Write out, unaltered, each line from the top of the records below down to the line where "PI = math.pi" appears, that line included.

#### Supplied data
◇ ◇ ◇ ◇ ◇ ◇ ◇
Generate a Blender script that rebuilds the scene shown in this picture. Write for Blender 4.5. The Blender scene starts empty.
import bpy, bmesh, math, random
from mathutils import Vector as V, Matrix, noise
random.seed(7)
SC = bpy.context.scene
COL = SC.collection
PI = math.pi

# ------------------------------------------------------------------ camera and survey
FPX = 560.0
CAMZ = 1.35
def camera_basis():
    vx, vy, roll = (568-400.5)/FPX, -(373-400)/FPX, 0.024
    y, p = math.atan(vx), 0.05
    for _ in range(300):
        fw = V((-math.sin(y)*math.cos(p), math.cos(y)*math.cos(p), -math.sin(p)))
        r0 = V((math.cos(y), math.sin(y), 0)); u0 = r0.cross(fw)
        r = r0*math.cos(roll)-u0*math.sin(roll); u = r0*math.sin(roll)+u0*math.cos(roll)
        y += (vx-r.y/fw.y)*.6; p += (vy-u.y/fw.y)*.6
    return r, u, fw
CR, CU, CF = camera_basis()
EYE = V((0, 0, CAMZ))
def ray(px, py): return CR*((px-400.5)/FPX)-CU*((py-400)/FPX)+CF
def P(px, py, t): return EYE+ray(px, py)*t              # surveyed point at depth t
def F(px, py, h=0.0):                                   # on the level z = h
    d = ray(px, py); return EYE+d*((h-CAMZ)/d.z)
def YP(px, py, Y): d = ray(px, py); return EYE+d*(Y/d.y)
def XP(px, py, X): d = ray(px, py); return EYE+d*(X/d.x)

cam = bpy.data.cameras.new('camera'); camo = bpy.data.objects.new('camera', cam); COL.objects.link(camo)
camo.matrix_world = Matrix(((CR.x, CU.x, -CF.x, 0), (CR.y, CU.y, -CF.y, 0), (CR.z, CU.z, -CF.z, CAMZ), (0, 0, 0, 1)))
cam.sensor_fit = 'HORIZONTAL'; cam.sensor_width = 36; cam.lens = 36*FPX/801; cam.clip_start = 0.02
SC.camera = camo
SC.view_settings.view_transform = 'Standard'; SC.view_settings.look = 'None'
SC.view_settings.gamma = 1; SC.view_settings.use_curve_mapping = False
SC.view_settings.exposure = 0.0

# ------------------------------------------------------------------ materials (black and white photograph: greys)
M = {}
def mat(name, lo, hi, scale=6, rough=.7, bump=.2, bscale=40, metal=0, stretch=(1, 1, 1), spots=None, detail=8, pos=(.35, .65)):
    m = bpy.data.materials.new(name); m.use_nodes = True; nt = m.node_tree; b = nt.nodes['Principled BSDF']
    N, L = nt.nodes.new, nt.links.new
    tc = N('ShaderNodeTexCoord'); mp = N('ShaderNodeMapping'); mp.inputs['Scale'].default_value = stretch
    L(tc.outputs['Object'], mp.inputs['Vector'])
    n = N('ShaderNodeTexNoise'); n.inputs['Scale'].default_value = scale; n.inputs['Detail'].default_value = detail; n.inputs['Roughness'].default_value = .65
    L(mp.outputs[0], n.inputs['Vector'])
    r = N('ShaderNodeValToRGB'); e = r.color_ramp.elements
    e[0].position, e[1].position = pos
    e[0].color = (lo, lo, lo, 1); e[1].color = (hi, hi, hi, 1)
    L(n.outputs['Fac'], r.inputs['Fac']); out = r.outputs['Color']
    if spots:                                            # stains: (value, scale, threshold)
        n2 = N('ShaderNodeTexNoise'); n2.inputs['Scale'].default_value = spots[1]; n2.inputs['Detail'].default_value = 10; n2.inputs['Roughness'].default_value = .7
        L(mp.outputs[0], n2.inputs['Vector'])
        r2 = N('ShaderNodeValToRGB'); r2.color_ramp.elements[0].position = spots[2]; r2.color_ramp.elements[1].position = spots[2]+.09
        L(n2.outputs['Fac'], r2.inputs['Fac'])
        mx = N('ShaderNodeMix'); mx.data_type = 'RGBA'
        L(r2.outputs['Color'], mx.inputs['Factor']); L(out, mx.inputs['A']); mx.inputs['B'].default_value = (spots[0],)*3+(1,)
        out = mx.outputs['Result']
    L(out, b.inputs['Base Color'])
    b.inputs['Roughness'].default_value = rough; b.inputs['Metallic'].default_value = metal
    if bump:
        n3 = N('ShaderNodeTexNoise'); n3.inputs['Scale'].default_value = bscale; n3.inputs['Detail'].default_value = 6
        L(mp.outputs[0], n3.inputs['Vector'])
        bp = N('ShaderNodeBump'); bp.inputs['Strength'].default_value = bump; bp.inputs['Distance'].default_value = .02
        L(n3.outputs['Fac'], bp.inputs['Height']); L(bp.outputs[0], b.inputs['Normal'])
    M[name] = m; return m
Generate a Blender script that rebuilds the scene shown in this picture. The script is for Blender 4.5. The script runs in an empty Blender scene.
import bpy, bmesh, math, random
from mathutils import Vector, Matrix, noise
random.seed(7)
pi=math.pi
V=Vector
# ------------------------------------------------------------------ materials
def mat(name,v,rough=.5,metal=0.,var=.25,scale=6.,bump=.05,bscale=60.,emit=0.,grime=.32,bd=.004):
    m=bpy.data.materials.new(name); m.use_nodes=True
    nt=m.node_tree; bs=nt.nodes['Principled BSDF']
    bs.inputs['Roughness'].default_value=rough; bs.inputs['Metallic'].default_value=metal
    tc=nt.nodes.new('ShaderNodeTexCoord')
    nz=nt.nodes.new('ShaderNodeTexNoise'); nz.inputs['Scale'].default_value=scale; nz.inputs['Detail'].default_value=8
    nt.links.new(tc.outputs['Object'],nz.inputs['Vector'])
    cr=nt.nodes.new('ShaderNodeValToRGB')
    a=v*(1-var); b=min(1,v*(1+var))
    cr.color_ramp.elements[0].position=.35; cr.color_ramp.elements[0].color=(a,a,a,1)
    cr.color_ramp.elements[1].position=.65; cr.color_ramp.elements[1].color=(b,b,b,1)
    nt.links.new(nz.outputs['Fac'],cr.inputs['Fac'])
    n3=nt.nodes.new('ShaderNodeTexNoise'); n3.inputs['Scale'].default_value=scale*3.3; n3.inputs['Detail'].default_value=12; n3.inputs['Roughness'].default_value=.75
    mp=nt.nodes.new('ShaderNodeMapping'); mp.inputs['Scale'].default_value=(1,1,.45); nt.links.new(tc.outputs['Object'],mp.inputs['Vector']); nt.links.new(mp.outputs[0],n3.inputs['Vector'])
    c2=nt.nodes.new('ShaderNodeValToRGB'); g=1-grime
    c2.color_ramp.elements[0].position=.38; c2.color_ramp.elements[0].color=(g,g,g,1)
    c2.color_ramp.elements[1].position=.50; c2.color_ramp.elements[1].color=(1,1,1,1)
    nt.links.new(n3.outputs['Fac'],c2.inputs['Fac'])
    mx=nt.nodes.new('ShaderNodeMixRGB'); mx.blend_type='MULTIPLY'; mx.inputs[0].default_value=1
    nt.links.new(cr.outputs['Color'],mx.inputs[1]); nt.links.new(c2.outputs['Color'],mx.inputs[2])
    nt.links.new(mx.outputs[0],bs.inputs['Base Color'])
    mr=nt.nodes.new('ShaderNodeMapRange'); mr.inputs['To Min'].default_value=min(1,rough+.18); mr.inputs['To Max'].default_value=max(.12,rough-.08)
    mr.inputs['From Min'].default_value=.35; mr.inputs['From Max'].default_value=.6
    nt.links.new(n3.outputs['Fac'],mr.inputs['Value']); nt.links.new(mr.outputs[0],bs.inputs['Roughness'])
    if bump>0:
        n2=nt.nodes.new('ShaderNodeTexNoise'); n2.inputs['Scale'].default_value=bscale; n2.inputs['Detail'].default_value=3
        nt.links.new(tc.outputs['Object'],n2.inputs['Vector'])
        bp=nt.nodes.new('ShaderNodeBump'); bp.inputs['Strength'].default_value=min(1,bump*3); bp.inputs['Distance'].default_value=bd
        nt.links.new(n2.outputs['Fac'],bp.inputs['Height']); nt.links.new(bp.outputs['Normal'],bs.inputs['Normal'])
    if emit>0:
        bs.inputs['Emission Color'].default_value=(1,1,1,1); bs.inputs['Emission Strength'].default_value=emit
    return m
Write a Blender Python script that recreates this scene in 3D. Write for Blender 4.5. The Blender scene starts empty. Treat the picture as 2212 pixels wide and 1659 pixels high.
◇ ◇ ◇ ◇ ◇ ◇ ◇
#### Solved problem
Generate a Blender script that rebuilds the scene shown in this picture. Write for Blender 4.5. The Blender scene starts empty.
import bpy, bmesh, math, random
from mathutils import Vector as V, Matrix, noise
random.seed(7)
SC = bpy.context.scene
COL = SC.collection
PI = math.pi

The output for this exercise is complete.